▶ **Entries with scene source code**
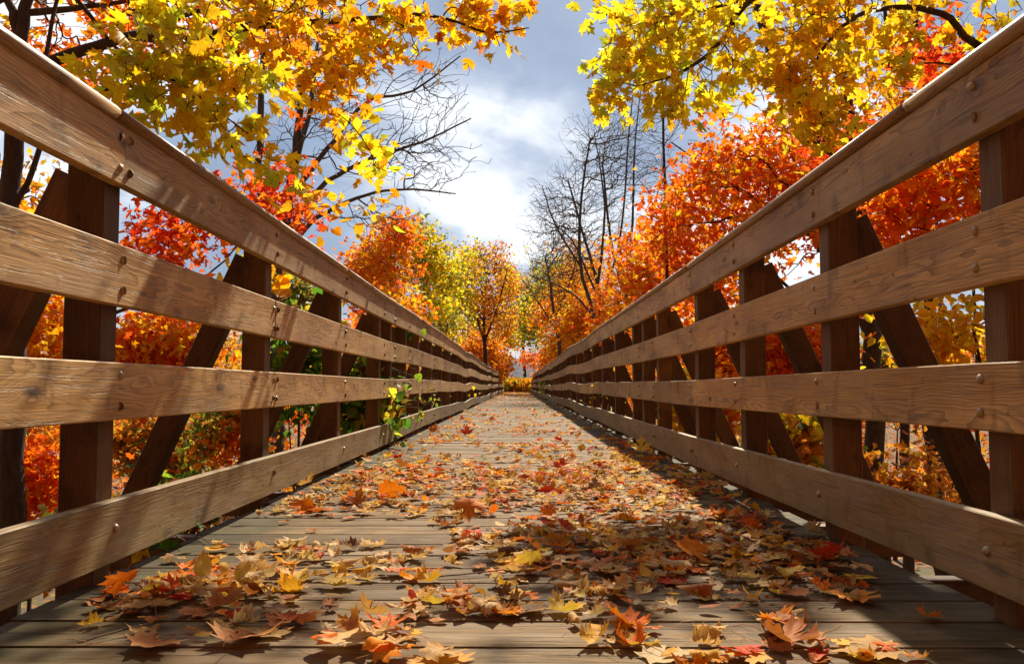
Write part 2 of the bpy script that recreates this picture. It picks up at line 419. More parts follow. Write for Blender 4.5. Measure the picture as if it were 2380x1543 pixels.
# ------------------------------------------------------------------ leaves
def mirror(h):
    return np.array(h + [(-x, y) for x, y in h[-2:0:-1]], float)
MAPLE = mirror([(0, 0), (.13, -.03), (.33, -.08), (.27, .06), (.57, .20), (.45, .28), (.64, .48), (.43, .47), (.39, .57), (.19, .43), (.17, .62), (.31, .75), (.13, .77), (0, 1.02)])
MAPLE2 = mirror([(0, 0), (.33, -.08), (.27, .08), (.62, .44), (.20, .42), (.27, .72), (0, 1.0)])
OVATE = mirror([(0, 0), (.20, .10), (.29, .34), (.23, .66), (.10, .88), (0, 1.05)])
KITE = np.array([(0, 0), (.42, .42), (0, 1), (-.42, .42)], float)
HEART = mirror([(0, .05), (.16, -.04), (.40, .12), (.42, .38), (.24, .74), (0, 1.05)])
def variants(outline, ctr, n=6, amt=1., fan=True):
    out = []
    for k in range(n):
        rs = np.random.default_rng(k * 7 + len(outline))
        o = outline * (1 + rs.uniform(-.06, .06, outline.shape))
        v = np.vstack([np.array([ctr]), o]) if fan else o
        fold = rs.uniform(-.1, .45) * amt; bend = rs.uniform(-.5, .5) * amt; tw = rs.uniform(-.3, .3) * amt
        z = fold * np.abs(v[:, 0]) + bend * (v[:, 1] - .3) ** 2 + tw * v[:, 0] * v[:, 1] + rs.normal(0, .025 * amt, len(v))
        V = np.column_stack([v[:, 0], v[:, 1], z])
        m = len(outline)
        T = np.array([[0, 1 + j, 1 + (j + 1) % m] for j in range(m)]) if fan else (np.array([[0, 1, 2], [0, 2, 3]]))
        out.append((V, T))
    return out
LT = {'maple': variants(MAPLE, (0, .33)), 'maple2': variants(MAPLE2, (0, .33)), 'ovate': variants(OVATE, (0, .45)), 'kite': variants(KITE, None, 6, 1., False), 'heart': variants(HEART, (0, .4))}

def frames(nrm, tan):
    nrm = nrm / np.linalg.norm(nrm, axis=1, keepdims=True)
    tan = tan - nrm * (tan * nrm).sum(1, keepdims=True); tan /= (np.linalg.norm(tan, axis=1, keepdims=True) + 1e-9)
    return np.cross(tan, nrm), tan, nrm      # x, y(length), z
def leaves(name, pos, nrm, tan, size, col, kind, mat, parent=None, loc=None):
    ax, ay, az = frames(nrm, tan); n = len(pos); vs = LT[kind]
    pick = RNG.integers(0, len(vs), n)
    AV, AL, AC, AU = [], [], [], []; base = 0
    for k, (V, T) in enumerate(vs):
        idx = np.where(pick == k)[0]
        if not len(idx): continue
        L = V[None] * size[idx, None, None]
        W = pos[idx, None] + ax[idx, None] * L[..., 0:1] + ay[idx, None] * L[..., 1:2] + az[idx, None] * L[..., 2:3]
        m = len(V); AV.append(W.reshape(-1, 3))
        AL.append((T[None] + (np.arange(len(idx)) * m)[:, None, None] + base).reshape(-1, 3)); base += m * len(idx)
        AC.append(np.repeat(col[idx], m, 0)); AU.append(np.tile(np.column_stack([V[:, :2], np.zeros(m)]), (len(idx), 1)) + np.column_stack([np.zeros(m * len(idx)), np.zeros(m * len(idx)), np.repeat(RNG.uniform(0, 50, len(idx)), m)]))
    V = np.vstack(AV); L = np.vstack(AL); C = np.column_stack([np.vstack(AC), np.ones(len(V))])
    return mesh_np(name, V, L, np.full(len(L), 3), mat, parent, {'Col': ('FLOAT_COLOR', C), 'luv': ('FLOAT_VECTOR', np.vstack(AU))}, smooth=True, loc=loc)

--

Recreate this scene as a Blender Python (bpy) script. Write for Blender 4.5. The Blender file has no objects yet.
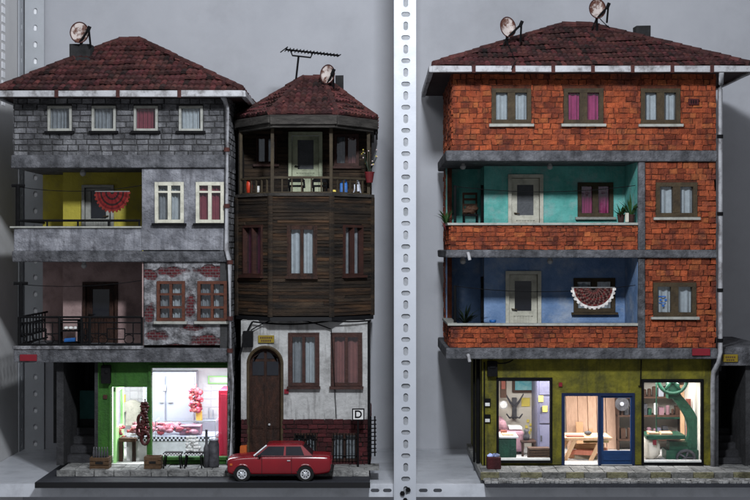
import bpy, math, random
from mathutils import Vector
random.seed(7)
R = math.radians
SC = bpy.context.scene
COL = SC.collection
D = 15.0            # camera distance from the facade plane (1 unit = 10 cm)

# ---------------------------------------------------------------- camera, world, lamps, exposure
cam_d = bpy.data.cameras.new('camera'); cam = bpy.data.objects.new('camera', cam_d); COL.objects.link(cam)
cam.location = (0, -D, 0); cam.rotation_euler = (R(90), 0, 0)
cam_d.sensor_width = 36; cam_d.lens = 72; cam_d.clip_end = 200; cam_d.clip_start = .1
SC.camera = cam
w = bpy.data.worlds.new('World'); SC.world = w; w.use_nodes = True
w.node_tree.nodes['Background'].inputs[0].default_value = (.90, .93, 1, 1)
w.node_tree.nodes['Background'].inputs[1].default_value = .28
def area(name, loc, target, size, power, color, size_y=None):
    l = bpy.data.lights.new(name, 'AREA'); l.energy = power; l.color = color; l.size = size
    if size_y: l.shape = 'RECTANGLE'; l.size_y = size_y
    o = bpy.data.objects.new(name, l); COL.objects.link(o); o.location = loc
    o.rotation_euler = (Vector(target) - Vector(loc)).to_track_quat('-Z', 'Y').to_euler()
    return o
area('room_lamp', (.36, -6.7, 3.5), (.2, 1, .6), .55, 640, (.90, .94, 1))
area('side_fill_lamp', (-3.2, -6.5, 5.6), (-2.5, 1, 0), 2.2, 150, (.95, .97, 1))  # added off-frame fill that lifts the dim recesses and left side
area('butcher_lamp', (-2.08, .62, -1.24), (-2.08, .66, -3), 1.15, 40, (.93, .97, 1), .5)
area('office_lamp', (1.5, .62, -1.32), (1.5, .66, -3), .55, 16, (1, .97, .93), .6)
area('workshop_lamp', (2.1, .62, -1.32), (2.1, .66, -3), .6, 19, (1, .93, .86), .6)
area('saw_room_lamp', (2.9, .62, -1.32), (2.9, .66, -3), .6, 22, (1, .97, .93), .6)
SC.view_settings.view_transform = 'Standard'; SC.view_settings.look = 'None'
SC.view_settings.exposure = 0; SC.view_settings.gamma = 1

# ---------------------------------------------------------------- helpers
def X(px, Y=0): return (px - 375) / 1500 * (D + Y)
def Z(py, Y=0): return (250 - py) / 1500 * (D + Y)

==

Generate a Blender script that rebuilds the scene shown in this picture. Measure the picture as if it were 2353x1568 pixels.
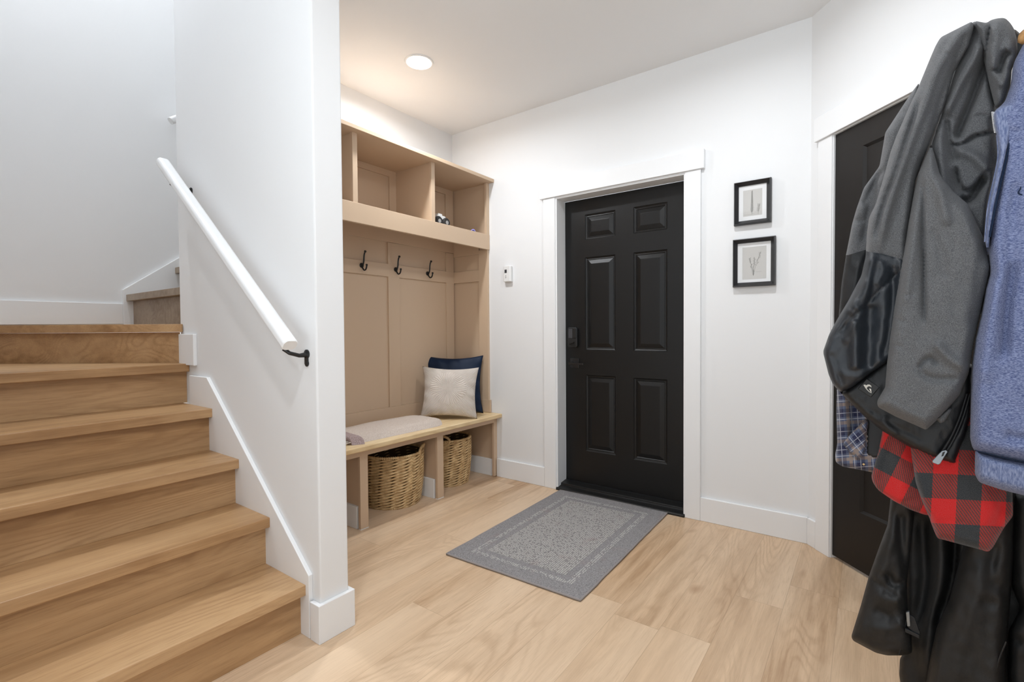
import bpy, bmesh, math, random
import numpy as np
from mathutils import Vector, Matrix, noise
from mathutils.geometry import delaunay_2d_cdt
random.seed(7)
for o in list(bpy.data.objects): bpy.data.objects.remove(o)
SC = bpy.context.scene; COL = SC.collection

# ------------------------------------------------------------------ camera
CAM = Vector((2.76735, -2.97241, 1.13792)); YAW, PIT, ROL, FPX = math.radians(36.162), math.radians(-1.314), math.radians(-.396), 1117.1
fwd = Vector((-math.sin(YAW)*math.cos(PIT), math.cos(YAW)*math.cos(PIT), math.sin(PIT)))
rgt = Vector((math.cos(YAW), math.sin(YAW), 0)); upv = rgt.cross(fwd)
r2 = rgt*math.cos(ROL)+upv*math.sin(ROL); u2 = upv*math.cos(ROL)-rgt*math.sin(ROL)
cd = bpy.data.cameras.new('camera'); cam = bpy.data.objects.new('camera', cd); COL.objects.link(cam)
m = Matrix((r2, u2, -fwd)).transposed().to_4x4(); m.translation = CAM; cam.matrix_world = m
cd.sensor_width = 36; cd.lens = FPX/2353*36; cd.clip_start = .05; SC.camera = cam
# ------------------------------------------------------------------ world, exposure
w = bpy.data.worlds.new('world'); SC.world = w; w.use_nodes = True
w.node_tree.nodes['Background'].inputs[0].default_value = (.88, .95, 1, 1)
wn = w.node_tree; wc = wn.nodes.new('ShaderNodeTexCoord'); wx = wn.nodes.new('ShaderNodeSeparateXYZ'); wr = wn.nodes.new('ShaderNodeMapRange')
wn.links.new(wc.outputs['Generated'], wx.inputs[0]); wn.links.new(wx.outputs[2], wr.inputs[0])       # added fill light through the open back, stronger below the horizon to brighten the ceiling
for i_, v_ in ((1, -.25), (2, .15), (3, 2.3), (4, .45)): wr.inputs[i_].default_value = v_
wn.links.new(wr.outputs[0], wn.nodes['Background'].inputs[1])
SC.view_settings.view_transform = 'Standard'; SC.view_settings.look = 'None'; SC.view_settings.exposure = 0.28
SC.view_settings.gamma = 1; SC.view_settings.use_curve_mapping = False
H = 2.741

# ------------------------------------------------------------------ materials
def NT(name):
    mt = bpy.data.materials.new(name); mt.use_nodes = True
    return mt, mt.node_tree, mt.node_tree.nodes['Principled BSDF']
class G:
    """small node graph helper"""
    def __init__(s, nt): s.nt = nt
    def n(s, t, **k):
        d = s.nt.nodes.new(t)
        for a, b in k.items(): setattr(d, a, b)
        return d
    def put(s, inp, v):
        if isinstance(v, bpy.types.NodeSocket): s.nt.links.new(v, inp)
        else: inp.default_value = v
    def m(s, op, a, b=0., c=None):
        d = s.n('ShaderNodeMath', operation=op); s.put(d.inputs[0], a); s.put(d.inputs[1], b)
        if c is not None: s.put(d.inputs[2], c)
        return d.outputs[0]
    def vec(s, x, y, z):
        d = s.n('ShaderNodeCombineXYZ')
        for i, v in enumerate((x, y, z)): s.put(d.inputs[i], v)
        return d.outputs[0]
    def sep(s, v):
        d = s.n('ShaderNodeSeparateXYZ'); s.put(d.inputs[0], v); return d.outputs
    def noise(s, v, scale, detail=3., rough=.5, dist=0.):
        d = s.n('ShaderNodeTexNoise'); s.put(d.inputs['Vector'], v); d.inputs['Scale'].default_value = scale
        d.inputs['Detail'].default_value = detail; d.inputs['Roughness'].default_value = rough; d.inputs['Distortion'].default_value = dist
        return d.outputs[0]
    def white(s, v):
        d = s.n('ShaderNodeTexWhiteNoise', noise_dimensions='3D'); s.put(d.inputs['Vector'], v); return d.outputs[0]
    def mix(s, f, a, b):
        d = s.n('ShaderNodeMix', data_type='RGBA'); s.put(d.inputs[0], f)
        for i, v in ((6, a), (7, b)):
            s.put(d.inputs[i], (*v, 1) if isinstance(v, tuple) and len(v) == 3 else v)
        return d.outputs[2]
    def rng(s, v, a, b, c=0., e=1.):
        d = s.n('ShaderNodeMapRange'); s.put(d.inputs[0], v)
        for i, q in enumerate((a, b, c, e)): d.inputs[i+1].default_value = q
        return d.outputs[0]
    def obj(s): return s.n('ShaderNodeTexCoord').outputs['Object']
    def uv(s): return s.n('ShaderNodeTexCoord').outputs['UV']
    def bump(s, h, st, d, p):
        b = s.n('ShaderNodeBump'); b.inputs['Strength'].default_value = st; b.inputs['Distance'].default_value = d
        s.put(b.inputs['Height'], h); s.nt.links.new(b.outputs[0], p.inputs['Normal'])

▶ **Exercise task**
In the records, locate each line holding the string "script" and copy it.

▶ **Task response**
Write part 2 of the bpy script that recreates this picture. It picks up at line 419. More parts follow. Write for Blender 4.5. Measure the picture as if it were 2380x1543 pixels.
Recreate this scene as a Blender Python (bpy) script. Write for Blender 4.5. The Blender file has no objects yet.
Generate a Blender script that rebuilds the scene shown in this picture. Measure the picture as if it were 2353x1568 pixels.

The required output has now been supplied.